((

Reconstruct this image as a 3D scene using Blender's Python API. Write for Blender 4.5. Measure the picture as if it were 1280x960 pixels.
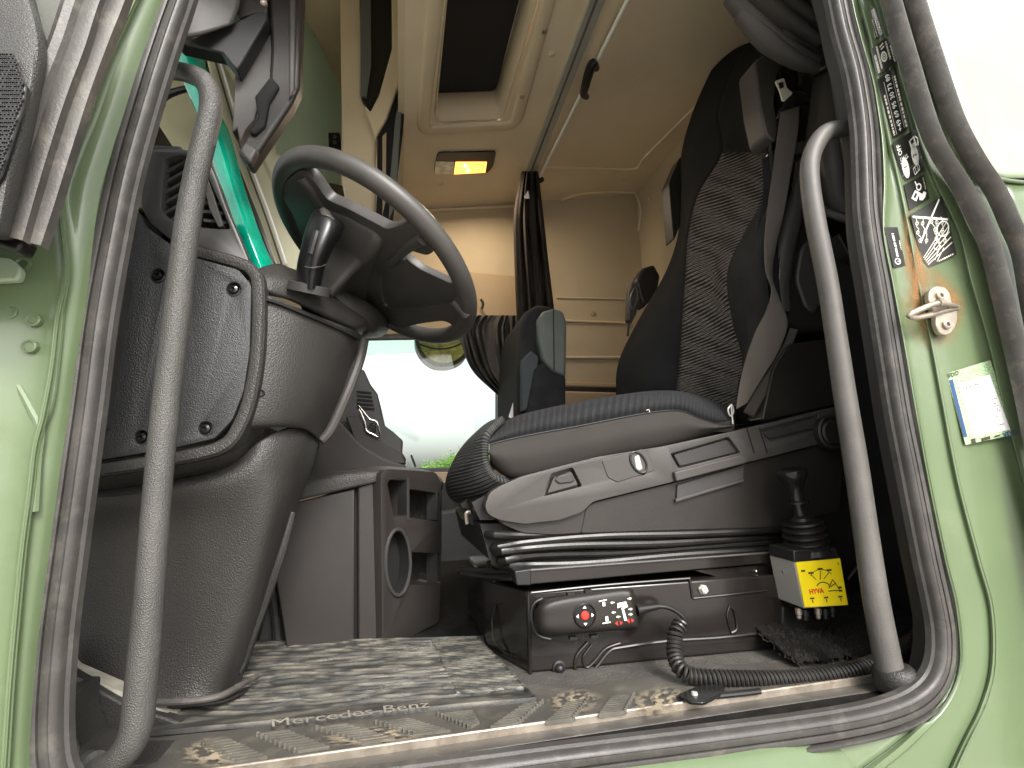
import bpy, bmesh, math, random
import numpy as np
from mathutils import Vector, Matrix, Euler
from mathutils.geometry import tessellate_polygon
random.seed(7)
R = math.radians
scene = bpy.context.scene
for _o in list(bpy.data.objects): bpy.data.objects.remove(_o)

# ---------------------------------------------------------------- camera
F = 629.0
_dY = Vector((-140, -120, -F)).normalized()
_dZ = Vector((-109, 3424, -F)); _dZ = (_dZ - _dY * _dZ.dot(_dY)).normalized()
_dX = _dY.cross(_dZ)
CAM = Vector((0, -0.6, 0.31))
ROT = Matrix((_dX, _dY, _dZ))                 # camera space -> world
cd = bpy.data.cameras.new('camera'); cam = bpy.data.objects.new('camera', cd)
scene.collection.objects.link(cam); scene.camera = cam
cam.matrix_world = Matrix.Translation(CAM) @ ROT.to_4x4()
cd.sensor_width = 36; cd.lens = 36 * F / 1280; cd.clip_start = 0.02; cd.clip_end = 2000
scene.render.resolution_x = 1024; scene.render.resolution_y = 768

# ---------------------------------------------------------------- sky and sun
SUN_EL, SUN_AZ = 40, 166      # azimuth the light comes from, degrees clockwise from +Y
w = bpy.data.worlds.new('World'); scene.world = w; w.use_nodes = True
nt = w.node_tree; bg = nt.nodes['Background']
sky = nt.nodes.new('ShaderNodeTexSky'); sky.sky_type = 'NISHITA'; sky.sun_disc = False
sky.sun_elevation = R(SUN_EL); sky.sun_rotation = R(SUN_AZ); sky.air_density = 1.0; sky.dust_density = 5.0; sky.ozone_density = 1.0
hs = nt.nodes.new('ShaderNodeHueSaturation'); hs.inputs['Saturation'].default_value = 0.22
nt.links.new(sky.outputs[0], hs.inputs['Color']); nt.links.new(hs.outputs[0], bg.inputs[0])
bg.inputs[1].default_value = 0.15
sd = bpy.data.lights.new('sun', 'SUN'); sd.energy = 1.3; sd.angle = R(14); sd.color = (1, .96, .9)
so = bpy.data.objects.new('sun', sd); scene.collection.objects.link(so)
_d = Vector((math.sin(R(SUN_AZ)) * math.cos(R(SUN_EL)), math.cos(R(SUN_AZ)) * math.cos(R(SUN_EL)), math.sin(R(SUN_EL))))
so.rotation_euler = _d.to_track_quat('Z', 'Y').to_euler(); so.location = _d * 30
scene.view_settings.view_transform = 'Standard'; scene.view_settings.look = 'None'
scene.view_settings.exposure = 1.36; scene.view_settings.gamma = 1
scene.render.engine = 'CYCLES'
scene.cycles.max_bounces = 10; scene.cycles.diffuse_bounces = 6; scene.cycles.transparent_max_bounces = 12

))

- _Do this_: Give every line back word for word and leave the pictures out.

- _Completed exercise_:
Reconstruct this image as a 3D scene using Blender's Python API. Write for Blender 4.5. Measure the picture as if it were 1280x960 pixels.
import bpy, bmesh, math, random
import numpy as np
from mathutils import Vector, Matrix, Euler
from mathutils.geometry import tessellate_polygon
random.seed(7)
R = math.radians
scene = bpy.context.scene
for _o in list(bpy.data.objects): bpy.data.objects.remove(_o)

# ---------------------------------------------------------------- camera
F = 629.0
_dY = Vector((-140, -120, -F)).normalized()
_dZ = Vector((-109, 3424, -F)); _dZ = (_dZ - _dY * _dZ.dot(_dY)).normalized()
_dX = _dY.cross(_dZ)
CAM = Vector((0, -0.6, 0.31))
ROT = Matrix((_dX, _dY, _dZ))                 # camera space -> world
cd = bpy.data.cameras.new('camera'); cam = bpy.data.objects.new('camera', cd)
scene.collection.objects.link(cam); scene.camera = cam
cam.matrix_world = Matrix.Translation(CAM) @ ROT.to_4x4()
cd.sensor_width = 36; cd.lens = 36 * F / 1280; cd.clip_start = 0.02; cd.clip_end = 2000
scene.render.resolution_x = 1024; scene.render.resolution_y = 768

# ---------------------------------------------------------------- sky and sun
SUN_EL, SUN_AZ = 40, 166      # azimuth the light comes from, degrees clockwise from +Y
w = bpy.data.worlds.new('World'); scene.world = w; w.use_nodes = True
nt = w.node_tree; bg = nt.nodes['Background']
sky = nt.nodes.new('ShaderNodeTexSky'); sky.sky_type = 'NISHITA'; sky.sun_disc = False
sky.sun_elevation = R(SUN_EL); sky.sun_rotation = R(SUN_AZ); sky.air_density = 1.0; sky.dust_density = 5.0; sky.ozone_density = 1.0
hs = nt.nodes.new('ShaderNodeHueSaturation'); hs.inputs['Saturation'].default_value = 0.22
nt.links.new(sky.outputs[0], hs.inputs['Color']); nt.links.new(hs.outputs[0], bg.inputs[0])
bg.inputs[1].default_value = 0.15
sd = bpy.data.lights.new('sun', 'SUN'); sd.energy = 1.3; sd.angle = R(14); sd.color = (1, .96, .9)
so = bpy.data.objects.new('sun', sd); scene.collection.objects.link(so)
_d = Vector((math.sin(R(SUN_AZ)) * math.cos(R(SUN_EL)), math.cos(R(SUN_AZ)) * math.cos(R(SUN_EL)), math.sin(R(SUN_EL))))
so.rotation_euler = _d.to_track_quat('Z', 'Y').to_euler(); so.location = _d * 30
scene.view_settings.view_transform = 'Standard'; scene.view_settings.look = 'None'
scene.view_settings.exposure = 1.36; scene.view_settings.gamma = 1
scene.render.engine = 'CYCLES'
scene.cycles.max_bounces = 10; scene.cycles.diffuse_bounces = 6; scene.cycles.transparent_max_bounces = 12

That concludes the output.